Annie gripped the chilly metal of the brass doorknob and eased the door open, peering through the growing opening. She felt like a little girl again, peeking inside the mysterious room, forbidden to both her and Daniel, fearing she might find her mother glaring back at her, ready to deal a slap or at least a sharp reprimand.
Something rushed at her on the floor, darting for the opening with a skittering sound. She jumped back, feeling stupid the instant she recognized the mouse. It dashed into the hallway and down the steps, leaving Annie panting like she'd run a marathon.
Jason laughed. "We probably shouldn't tell the men they were scared of a tiny mouse.

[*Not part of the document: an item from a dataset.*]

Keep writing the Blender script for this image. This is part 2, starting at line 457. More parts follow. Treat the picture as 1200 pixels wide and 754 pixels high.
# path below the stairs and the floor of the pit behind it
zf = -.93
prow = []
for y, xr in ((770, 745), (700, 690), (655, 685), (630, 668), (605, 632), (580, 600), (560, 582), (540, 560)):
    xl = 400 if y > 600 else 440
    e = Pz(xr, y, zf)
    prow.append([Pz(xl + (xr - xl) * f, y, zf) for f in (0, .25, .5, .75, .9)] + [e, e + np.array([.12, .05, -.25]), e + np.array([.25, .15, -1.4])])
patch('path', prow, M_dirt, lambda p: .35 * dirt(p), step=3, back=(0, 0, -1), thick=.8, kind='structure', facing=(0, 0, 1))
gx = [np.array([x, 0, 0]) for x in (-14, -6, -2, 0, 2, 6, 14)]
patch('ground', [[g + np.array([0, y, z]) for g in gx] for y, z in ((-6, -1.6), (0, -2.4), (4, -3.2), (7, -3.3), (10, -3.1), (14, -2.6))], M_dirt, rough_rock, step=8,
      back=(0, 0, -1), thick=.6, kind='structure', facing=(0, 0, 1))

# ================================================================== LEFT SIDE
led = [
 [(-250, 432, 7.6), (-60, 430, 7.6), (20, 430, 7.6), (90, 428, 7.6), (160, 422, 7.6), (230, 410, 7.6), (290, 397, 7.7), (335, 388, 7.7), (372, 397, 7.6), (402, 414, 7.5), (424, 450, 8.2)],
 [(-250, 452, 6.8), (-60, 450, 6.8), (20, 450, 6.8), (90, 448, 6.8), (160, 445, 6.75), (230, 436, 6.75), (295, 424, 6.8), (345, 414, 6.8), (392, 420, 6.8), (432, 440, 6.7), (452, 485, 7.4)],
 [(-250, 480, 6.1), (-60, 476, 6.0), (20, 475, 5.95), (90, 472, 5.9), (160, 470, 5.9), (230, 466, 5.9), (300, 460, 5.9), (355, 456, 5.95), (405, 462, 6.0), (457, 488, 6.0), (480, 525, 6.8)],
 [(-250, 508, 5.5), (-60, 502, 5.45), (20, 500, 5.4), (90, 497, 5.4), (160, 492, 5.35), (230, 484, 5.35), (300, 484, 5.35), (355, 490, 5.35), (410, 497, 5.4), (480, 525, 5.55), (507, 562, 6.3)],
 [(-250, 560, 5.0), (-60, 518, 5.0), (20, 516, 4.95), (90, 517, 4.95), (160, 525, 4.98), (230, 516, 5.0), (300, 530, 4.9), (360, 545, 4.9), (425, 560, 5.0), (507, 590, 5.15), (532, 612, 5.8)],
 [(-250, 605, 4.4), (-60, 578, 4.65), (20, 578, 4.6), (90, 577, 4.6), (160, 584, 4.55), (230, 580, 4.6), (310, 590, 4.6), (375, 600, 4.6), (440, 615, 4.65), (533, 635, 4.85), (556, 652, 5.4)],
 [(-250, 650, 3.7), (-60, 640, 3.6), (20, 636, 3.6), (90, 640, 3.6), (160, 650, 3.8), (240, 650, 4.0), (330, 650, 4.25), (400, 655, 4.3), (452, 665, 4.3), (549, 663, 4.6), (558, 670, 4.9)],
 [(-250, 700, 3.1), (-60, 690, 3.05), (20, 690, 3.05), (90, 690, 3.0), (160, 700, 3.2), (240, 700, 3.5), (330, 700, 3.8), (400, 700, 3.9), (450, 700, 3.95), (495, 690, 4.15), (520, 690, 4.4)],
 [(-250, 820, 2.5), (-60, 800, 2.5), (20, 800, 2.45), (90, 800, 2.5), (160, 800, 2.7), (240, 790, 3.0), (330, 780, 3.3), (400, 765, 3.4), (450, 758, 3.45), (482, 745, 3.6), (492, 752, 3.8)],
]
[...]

Their machismo might cause some hurt feelings."
"Probably not," she said. "I'm hoping they'll finish this job just to avoid looking more frightened than a woman."
"You're a devious one," Jason said with a wink.
Annie hesitated at the door, her heart pounding, breath quickened. It had been a year since she'd gone inside, since her mother lay dying in the large, king bed. It seemed like an invisible force field blocked the door, pushing against her ever so gently, growing stronger the closer she came to entering, coalescing into an almost solid barrier that she couldn't force herself to step across.

"She's gone, Annie," Jason said, touching her shoulder. "It's all right."